Mission and Vision
Mission Statement
Students with a desire to REACH out to their community, WORSHIP God, DEVELOP friendships, DISCOVER their ministry, and GROW in their relationship with God and man in order to win our world to Christ in their lifetime
Vision
Over 3 years ago, God really began to burden me about the way I did Student Ministry. I began to do some in depth study into the area of the Missional Church and found that there was very little written in regards to Missional Student Ministry. This website will provide tools that will address this important issue and give some practical steps that can be used to implement and create a Missional Student Ministry in any church regardless of its size.
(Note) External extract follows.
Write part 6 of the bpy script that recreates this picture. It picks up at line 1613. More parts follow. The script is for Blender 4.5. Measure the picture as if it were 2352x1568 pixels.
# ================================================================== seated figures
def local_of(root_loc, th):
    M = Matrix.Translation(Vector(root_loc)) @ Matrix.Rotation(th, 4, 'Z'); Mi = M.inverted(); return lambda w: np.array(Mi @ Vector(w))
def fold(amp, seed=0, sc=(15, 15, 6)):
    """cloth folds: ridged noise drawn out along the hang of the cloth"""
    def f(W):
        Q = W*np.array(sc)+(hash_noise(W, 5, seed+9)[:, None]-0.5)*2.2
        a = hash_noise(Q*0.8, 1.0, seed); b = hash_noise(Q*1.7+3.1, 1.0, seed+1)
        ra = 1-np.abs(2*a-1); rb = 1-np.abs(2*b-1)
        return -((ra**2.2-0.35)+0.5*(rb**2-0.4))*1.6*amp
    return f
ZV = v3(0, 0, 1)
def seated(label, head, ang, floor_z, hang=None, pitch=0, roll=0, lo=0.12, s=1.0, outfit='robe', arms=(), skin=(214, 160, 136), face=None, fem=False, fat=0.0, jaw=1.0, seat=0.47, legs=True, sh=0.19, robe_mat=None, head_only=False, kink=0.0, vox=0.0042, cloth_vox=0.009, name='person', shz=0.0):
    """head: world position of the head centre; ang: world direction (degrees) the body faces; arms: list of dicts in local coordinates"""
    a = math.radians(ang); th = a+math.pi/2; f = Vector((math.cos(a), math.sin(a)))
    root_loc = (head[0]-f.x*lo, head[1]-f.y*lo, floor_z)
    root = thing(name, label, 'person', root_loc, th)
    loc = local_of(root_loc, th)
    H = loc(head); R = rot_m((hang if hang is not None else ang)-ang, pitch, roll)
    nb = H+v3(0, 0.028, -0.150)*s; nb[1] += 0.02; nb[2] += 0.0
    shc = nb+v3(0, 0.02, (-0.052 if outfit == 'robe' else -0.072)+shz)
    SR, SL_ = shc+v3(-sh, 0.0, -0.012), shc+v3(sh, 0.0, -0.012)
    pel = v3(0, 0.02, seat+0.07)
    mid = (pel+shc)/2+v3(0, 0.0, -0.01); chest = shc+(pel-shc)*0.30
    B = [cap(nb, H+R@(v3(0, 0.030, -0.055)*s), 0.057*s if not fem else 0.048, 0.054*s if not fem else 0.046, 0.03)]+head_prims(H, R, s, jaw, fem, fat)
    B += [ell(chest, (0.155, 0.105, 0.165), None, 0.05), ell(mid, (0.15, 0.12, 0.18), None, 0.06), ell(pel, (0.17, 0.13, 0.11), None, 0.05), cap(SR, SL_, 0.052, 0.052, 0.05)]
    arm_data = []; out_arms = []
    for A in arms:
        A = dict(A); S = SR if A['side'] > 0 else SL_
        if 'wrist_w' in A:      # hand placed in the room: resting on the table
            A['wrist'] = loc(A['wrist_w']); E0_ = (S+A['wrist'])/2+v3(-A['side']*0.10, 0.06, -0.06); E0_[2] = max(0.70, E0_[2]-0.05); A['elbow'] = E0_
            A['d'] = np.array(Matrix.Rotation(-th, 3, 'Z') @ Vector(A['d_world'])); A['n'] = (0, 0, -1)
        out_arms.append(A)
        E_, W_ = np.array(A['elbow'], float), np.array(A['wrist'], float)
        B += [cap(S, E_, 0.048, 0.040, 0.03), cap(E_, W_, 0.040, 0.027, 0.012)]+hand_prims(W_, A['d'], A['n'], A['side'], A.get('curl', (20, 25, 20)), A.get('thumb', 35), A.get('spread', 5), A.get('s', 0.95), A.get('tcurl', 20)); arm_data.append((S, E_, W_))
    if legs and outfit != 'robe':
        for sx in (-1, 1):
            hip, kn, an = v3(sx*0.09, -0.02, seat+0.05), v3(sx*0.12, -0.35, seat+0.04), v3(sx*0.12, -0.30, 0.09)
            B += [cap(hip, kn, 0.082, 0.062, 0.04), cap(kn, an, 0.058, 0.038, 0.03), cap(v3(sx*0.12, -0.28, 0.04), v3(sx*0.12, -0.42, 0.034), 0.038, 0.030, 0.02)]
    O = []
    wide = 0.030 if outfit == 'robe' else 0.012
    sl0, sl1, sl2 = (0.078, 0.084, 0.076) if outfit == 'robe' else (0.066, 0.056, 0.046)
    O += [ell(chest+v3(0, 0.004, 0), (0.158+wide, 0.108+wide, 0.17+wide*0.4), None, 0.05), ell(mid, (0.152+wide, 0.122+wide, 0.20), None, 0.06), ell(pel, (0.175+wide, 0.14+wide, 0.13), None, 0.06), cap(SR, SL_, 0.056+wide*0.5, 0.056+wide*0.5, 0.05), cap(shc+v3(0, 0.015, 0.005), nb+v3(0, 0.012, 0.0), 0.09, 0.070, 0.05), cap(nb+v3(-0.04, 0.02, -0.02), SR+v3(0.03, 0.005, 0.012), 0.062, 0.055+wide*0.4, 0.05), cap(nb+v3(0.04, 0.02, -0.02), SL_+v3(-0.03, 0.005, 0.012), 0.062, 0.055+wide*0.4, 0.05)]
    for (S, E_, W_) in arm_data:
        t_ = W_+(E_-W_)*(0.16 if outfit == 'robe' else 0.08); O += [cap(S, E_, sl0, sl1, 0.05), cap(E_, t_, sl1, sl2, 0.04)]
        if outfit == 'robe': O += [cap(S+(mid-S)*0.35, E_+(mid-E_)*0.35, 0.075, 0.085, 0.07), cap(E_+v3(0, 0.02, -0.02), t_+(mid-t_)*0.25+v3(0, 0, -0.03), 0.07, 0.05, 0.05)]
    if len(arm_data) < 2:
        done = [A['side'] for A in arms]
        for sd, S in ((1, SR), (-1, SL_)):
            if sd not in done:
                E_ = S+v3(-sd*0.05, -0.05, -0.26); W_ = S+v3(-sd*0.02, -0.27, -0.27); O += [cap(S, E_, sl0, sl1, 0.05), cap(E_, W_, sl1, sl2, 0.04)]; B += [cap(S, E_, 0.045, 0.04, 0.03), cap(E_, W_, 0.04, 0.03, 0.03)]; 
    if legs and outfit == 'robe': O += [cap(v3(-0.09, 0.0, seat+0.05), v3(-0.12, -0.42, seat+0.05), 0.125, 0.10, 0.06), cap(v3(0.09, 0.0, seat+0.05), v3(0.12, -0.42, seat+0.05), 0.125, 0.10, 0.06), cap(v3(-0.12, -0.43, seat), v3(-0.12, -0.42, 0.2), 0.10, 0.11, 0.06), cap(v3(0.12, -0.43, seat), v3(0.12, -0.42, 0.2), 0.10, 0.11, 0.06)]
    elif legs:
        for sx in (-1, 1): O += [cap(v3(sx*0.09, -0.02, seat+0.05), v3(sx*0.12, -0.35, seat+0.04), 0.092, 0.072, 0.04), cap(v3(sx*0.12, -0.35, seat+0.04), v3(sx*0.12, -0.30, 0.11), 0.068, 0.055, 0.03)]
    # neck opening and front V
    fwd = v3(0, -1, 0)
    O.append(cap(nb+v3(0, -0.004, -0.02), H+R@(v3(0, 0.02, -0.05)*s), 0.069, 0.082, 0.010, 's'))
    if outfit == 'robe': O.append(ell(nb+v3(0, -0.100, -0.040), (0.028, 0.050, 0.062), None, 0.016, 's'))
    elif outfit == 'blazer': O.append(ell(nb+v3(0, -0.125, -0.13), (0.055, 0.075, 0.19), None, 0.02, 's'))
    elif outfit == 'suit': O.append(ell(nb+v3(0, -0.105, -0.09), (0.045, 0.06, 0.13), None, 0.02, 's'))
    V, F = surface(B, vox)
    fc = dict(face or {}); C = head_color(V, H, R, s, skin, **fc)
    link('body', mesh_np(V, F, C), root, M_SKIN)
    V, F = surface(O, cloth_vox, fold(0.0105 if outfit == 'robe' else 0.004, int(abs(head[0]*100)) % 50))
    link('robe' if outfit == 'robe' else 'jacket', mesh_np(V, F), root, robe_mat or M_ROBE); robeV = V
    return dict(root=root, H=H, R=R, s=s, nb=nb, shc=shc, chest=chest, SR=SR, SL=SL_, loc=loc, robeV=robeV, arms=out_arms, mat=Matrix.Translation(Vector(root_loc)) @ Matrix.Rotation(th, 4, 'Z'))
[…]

If we are to be effective ministers, we need to apply the principles of missionary work to our ministry. We need to spend time looking at areas such as evangelism, cultural norms, music, language and decision-making processes used by our local culture. Missionaries spend months studying the culture before planning a strategy to reach the nationals. As pastors, we must be diligent in our study of the culture in which we minister. We need to have many avenues of contact in order to impact our churches and communities. We must enter into the world of our global community if we are to be effective. We must spend time listening to music, watching TV shows and movies, and pick up on the dialectic cues of that culture's language.
As ministers, we must be able to multi-task. As counselors, we must address the problems and issues people experience. As sociologists, we must examine cultural trends and know how much influence they have on our communities. As teachers, we must communicate God's Word in a culture's specific language. As theologians, we must have a vibrant relationship with God and make Him known to the people we serve. As missionaries, we must know the local culture and penetrate the areas where people live, work and play.
In order for indigenous churches to be started and continue reproducing, the local people must become involved. The local people need to be trained to do effective ministry. We tend to train only a few workers, and soon they become frustrated and overworked. All members of the local church should take part in sharing the gospel with the people they come into contact with. Local congregations must be given the tools to become equipped for kingdom work. If not, they will become dependent on the church staff; and when they leave, the ministry will die.
In the New Testament, churches spontaneously expanded. There was no great appeal by the apostles to coerce local churches to start new congregations. The Great Commission was understood as a tenant of the Christian faith. They just went and did it. Wherever the apostles went, they started new churches. They were discipling new believers, then turning them loose to do God's work. We often think only professionally trained people can do the work of a local church, but that is not the case. These new converts were uneducated men who yielded their lives to the leading of the Holy Spirit. We as a church need to return to this way of mission work. It worked then; it will work now. Until we realize the power a local believer has in the church-planting process, our world mission effort will become retarded and frustrated.
If we are going to be the church God called us to be, we must take His message of saving grace humbly to all. The church as a whole does not think about the "The Third Church," because many people see that is being across the ocean. The do not see as it being in the backyard. They say, "Reaching those people is the job of missionaries." Many do not realize the "Third Church" is within their own neighborhoods. We must help students and Youth Pastors grasp a global vision to reach all for Christ.